Everyone wants to own your eyeballs… to host your content… to provide your identity…

And we see companies like Apple, Google and Microsoft seeking to control a large degree of how we connect to and use the mobile Internet…

And we see a change from “permissionless innovation” where anyone can set up a new service… to a model where you have ask permission or agree to certain “terms of service” in order to connect your new service to other services or to have your app available on some platforms…

And we see countries that want to throw up a wall around their citizens… sometimes to keep information from coming in… and sometimes to keep information from going out… and sometimes to be able to shut down all access…

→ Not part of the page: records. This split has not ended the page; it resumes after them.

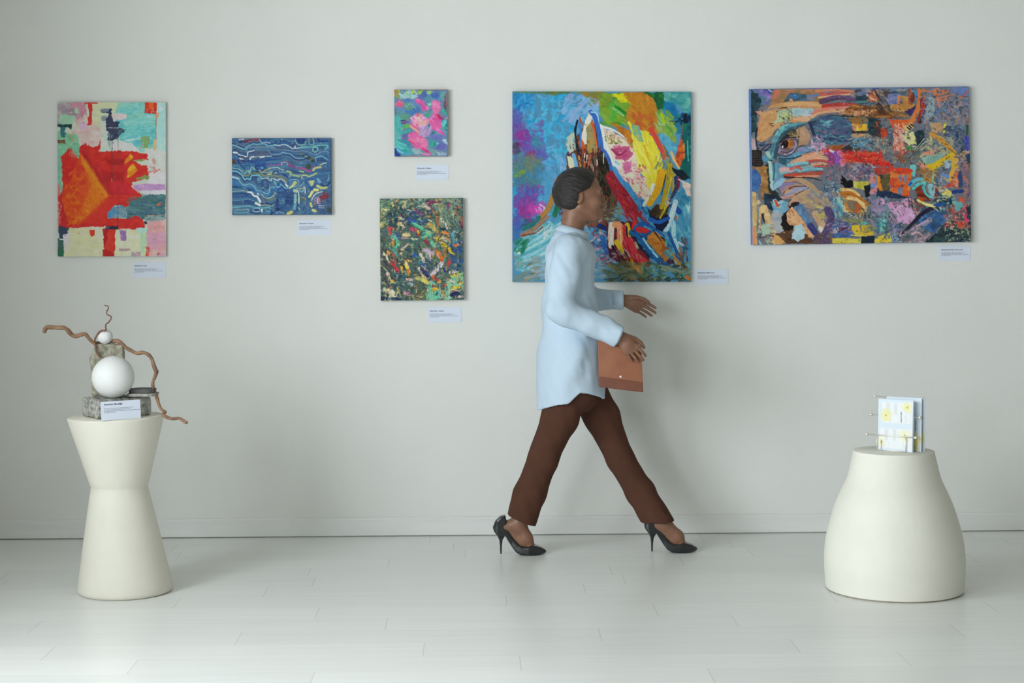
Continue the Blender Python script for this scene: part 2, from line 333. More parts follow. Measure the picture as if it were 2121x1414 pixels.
    L = (
        (22, (104, 178, 194), [(80, 195), (150, 215), (230, 250), (290, 265), (320, 225), (390, 195), (430, 180), (480, 192), (560, 180), (630, 185), (660, 212), (740, 207), (790, 195)]),
        (14, (208, 212, 200), [(780, 192), (840, 207), (920, 190), (980, 205), (1030, 235), (1080, 260), (1112, 215), (1108, 252), (1180, 245), (1215, 235)]),
        (18, (100, 186, 190), [(1200, 240), (1300, 230), (1390, 230), (1420, 212), (1500, 208), (1560, 205), (1625, 205), (1645, 235), (1600, 262)]),
        (14, (112, 152, 176), [(325, 300), (335, 240), (480, 230), (600, 225), (700, 240), (770, 245), (800, 272), (900, 280), (1000, 287), (1090, 302), (1200, 300), (1240, 290), (1330, 312), (1400, 345), (1460, 352), (1540, 312), (1620, 300), (1655, 330)]),
        (14, (226, 226, 222), [(110, 318), (150, 315), (190, 352), (260, 370), (325, 386), (345, 312), (400, 300), (438, 285)]), (30, (226, 226, 222), [(112, 318), (160, 322)]),
        (24, (206, 212, 206), [(380, 432), (388, 398), (440, 388)]), (20, (214, 216, 212), [(212, 415), (258, 430)]), (30, (204, 210, 206), [(545, 396), (602, 388)]), (9, (200, 210, 214), [(600, 385), (730, 378)]), (9, (170, 190, 200), [(440, 392), (545, 385)]),
        (14, (120, 166, 190), [(690, 285), (702, 332), (742, 352), (850, 350), (912, 320), (970, 335), (1032, 347), (1080, 390), (1140, 412), (1250, 410), (1280, 380), (1312, 400)]),
        (14, (130, 180, 180), [(1450, 480), (1440, 420), (1480, 395), (1560, 390), (1620, 430), (1640, 440)]),
        (16, (150, 64, 138), [(640, 525), (740, 520), (830, 515), (885, 518)]), (26, (174, 60, 132), [(840, 515), (884, 520)]), (28, (172, 58, 132), [(990, 508), (1040, 540), (1085, 556)]),
        (26, (176, 70, 140), [(1150, 582), (1220, 575), (1280, 600), (1345, 632), (1370, 612)]), (10, (206, 176, 200), [(888, 528), (895, 490), (940, 475), (976, 490), (986, 520)]), (14, (140, 60, 150), [(1362, 620), (1392, 560), (1460, 535)]), (8, (200, 150, 180), [(1110, 548), (1220, 560)]),
        (16, (142, 190, 180), [(80, 570), (150, 580), (200, 590), (250, 632), (290, 660), (330, 615), (350, 610), (365, 650), (385, 620), (396, 560), (430, 570), (452, 592)]),
        (26, (126, 138, 96), [(230, 665), (300, 702), (400, 662), (450, 650), (560, 680), (660, 700), (760, 700), (850, 716), (925, 742), (980, 790)]),
        (18, (112, 196, 200), [(80, 620), (150, 625), (200, 650), (250, 690), (270, 740), (300, 756), (330, 740), (380, 756), (395, 700), (430, 690), (520, 690), (560, 730)]),
        (15, (204, 208, 180), [(560, 738), (600, 742), (660, 735), (715, 778), (732, 740)]),
        (16, (204, 214, 192), [(755, 740), (820, 772), (870, 750), (930, 780), (962, 832), (985, 872)]), (30, (200, 212, 200), [(960, 840), (985, 870)]),
        (36, (150, 194, 206), [(85, 712), (130, 727), (190, 745)]),
        (18, (120, 180, 198), [(200, 770), (250, 830), (300, 850), (370, 830), (440, 862), (470, 902), (482, 932), (560, 948), (620, 978), (660, 986), (690, 960), (702, 890), (775, 880)]),
        (16, (120, 180, 200), [(770, 790), (800, 850), (822, 892)]), (14, (120, 190, 214), [(820, 885), (862, 875), (875, 830), (920, 870), (970, 906), (1000, 870)]),
        (20, (132, 162, 166), [(95, 952), (180, 946), (270, 940), (340, 960)]), (30, (214, 222, 224), [(345, 962), (400, 972), (440, 1022), (490, 1035), (522, 1082), (545, 1118)], 36),
        (20, (216, 222, 224), [(500, 985), (520, 1012)]), (12, (110, 156, 166), [(95, 1090), (200, 1095), (320, 1080), (420, 1096), (500, 1126), (550, 1150)]),
        (42, (204, 220, 206), [(470, 1142), (535, 1175)]), (18, (146, 176, 150), [(560, 1180), (620, 1172), (680, 1180), (730, 1196), (760, 1165)]),
        (24, (96, 172, 190), [(90, 1212), (200, 1202), (330, 1186), (420, 1202), (520, 1216), (600, 1222), (680, 1207), (712, 1232)]), (40, (80, 150, 180), [(650, 1270), (700, 1280)]),
        (18, (116, 160, 166), [(120, 1290), (150, 1250), (250, 1252), (360, 1246), (330, 1290), (200, 1302), (120, 1290)]), (14, (150, 190, 200), [(420, 1270), (432, 1240), (480, 1226), (530, 1236), (540, 1270), (480, 1286), (420, 1270)]),
        (28, (216, 224, 220), [(572, 1250), (574, 1278)]), (26, (134, 166, 156), [(560, 1002), (620, 1050), (700, 1060), (760, 1022), (785, 975)]), (40, (100, 130, 120), [(660, 1090), (780, 1075)]), (30, (110, 110, 150), [(570, 1050), (610, 1140)]),
        (12, (92, 154, 166), [(850, 1110), (880, 1140), (930, 1132), (935, 1105), (890, 1105)]), (14, (112, 168, 192), [(1010, 780), (1070, 755), (1140, 766), (1175, 810), (1150, 860), (1080, 882)]),
        (60, (192, 198, 124), [(1110, 815), (1070, 860), (1010, 905)], 20), (34, (158, 180, 118), [(980, 625), (1030, 642), (1052, 672), (1100, 692), (1160, 706)]), (28, (160, 182, 118), [(1190, 625), (1250, 640)]),
        (14, (140, 180, 150), [(1010, 720), (1030, 690), (1020, 650)]), (12, (150, 180, 150), [(1170, 720), (1190, 680)]),
        (26, (166, 182, 116), [(1215, 745), (1226, 692), (1280, 690), (1330, 712), (1390, 692), (1455, 660)]), (38, (182, 184, 122), [(1405, 612), (1435, 576), (1525, 560)]), (16, (202, 206, 172), [(1515, 525), (1570, 500), (1620, 490)]),
        (26, (150, 156, 112), [(530, 600), (552, 642), (590, 642), (622, 605), (690, 590)]), (10, (200, 206, 180), [(680, 575), (760, 570), (830, 565), (870, 590), (930, 610)]), (14, (192, 202, 160), [(620, 642), (740, 636)]), (22, (190, 200, 140), [(660, 677), (720, 670)]), (16, (170, 200, 170), [(770, 655), (805, 645)]), (8, (150, 190, 190), [(850, 630), (900, 650), (980, 640)]),
        (48, (186, 190, 120), [(1475, 865), (1540, 900), (1620, 892)], 40), (44, (208, 204, 122), [(1342, 1040), (1392, 960)]), (50, (216, 206, 112), [(1425, 928), (1475, 932)]), (38, (204, 204, 110), [(1362, 1150), (1378, 1198)]), (46, (196, 200, 120), [(1400, 1262), (1440, 1276)]),
        (60, (196, 190, 104), [(1000, 1315), (1050, 1288)]), (18, (196, 206, 200), [(1378, 1100), (1405, 1040), (1462, 985), (1552, 960)]),
        (54, (166, 186, 160), [(1100, 945), (1140, 950)]), (50, (132, 176, 180), [(1115, 1015), (1115, 1050)]), (48, (130, 180, 176), [(1120, 1090), (1110, 1130)]), (46, (92, 166, 182), [(1112, 1170), (1100, 1240)]), (18, (192, 206, 190), [(1165, 970), (1172, 1060), (1172, 1150)]),
        (16, (206, 216, 210), [(1250, 880), (1272, 900), (1276, 985)]), (18, (150, 160, 120), [(1130, 905), (1200, 908), (1250, 890), (1260, 860)]), (14, (120, 180, 190), [(1180, 880), (1230, 830), (1250, 800)]), (14, (150, 180, 180), [(1180, 940), (1230, 960), (1250, 910)]),
        (12, (196, 204, 170), [(1160, 1215), (1190, 1250)]), (16, (190, 130, 90), [(1215, 1050), (1270, 1065), (1280, 1090)]),
        (12, (176, 190, 214), [(530, 110), (560, 152), (640, 152), (690, 166), (702, 150)]), (14, (214, 210, 210), [(200, 106), (270, 102)]),
        (24, (112, 164, 150), [(1110, 110), (1125, 150), (1160, 195), (1260, 192), (1282, 140)]), (18, (122, 166, 150), [(1330, 100), (1345, 190), (1410, 182), (1402, 100)]), (22, (126, 176, 160), [(1400, 250), (1402, 300), (1450, 312), (1480, 262), (1440, 236), (1400, 250)]),
        (12, (110, 170, 180), [(500, 760), (520, 730), (545, 750), (520, 775), (500, 760)]), (12, (90, 140, 170), [(600, 800), (620, 780), (630, 800), (605, 815)]), (14, (100, 160, 160), [(570, 890), (590, 878), (605, 895), (580, 905), (570, 890)]),
        (14, (120, 180, 200), [(800, 1310), (850, 1285), (930, 1310)]), (12, (120, 170, 186), [(1640, 780), (1660, 720), (1650, 690)]), (50, (100, 160, 190), [(1480, 760), (1510, 800)]))
    sh = [(34, 78, 146), (70, 126, 166), (48, 96, 150), (92, 128, 158), (30, 64, 124), (66, 140, 172), (84, 100, 134)]
    for k in (58, 42, 26):      # contour bands that follow each line
        for i, q in enumerate(L):
            if len(q[2]) > 3 and q[0] < 24:
                for sg in (-1, 1):
                    S([(x, y + sg * k) for x, y in q[2]], 15, sh[(i * 3 + k + sg) % 7], alpha=.75, var=14)
    for q in L:
        S(q[2], q[0] * .92, q[1], q[3] if len(q) > 3 else None, var=16)
    P([(1320, 792), (1425, 765), (1400, 860), (1375, 874), (1348, 822)], (188, 188, 124), 1, cols=[(200, 190, 110)])
    for i in range(9):
        S([(1440 + 12 * (i % 4), 1060 + 24 * i // 2), (1500 + 10 * (i % 3), 1055 + 24 * i // 2)], 8, (204, 150, 160))
    S([(1430, 1070), (1425, 1170)], 12, (190, 120, 140)); S([(1470, 1080), (1480, 1150)], 12, (214, 190, 196)); S([(1510, 1080), (1520, 1130)], 12, (200, 110, 120)); S([(1490, 1190), (1590, 1185)], 9, (200, 190, 200)); S([(1490, 1220), (1580, 1222)], 8, (180, 190, 200))
    c.speck([(120, 100), (1680, 1320)], 60, [(150, 190, 200), (200, 200, 180), (90, 150, 180)], (.6, 1.4))
    return c


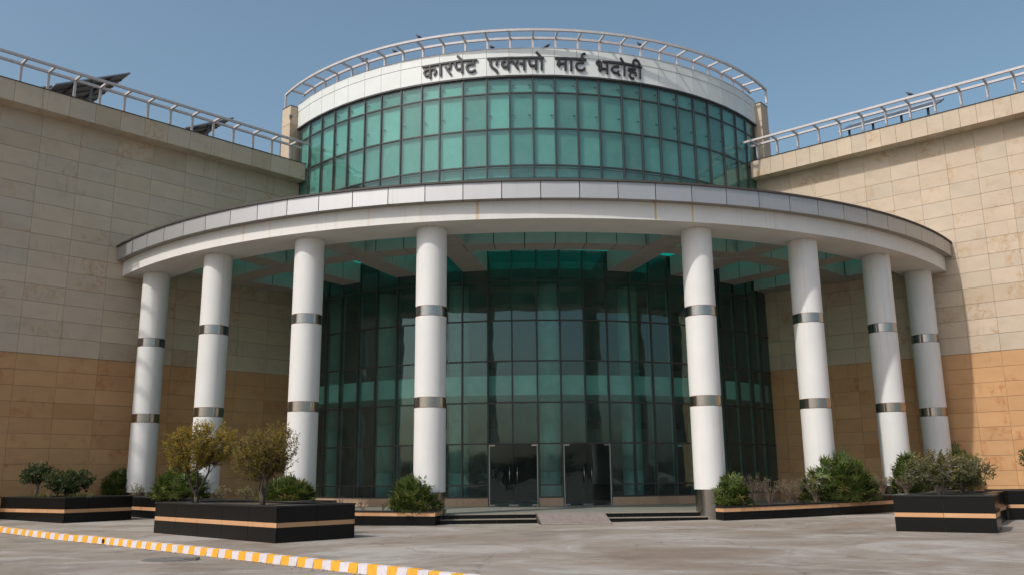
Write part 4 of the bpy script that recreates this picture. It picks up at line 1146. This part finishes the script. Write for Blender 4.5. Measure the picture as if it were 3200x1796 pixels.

And we see players who did control our communications systems always looking for opportunities where they could maybe, just maybe, stuff the proverbial genie back in the bottle and regain that control they lost…

[. . .]

[T]his coming Monday, September 19th, I will join the Internet Society as a staff member.

The Missing Link

The particular project I will join within ISOC is a brand new initiative targeted at helping bridge the gap between the standards created within the IETF and the network operators and enterprises who are actually deploying networks and technologies based on those standards. To help translate those standards into operational guidance… to help people understand how to deploy those standards and why they should, what benefit they will see, etc

The initiative is currently called the “Deployment and Operationalization Hub”, or “DO Hub”, and while that may or may not be its final name, the idea is to find/curate content that is already out there created by others, create content where there are gaps, make it easy to distribute information about these resources… and promote the heck out of it so that people get connected to the resources that they need. The initial focus will be, somewhat predictably, on IPv6, but also DNSSEC and possibly another technology. It is a new project and the focus is being very deliberately kept tight to see how effective this can be.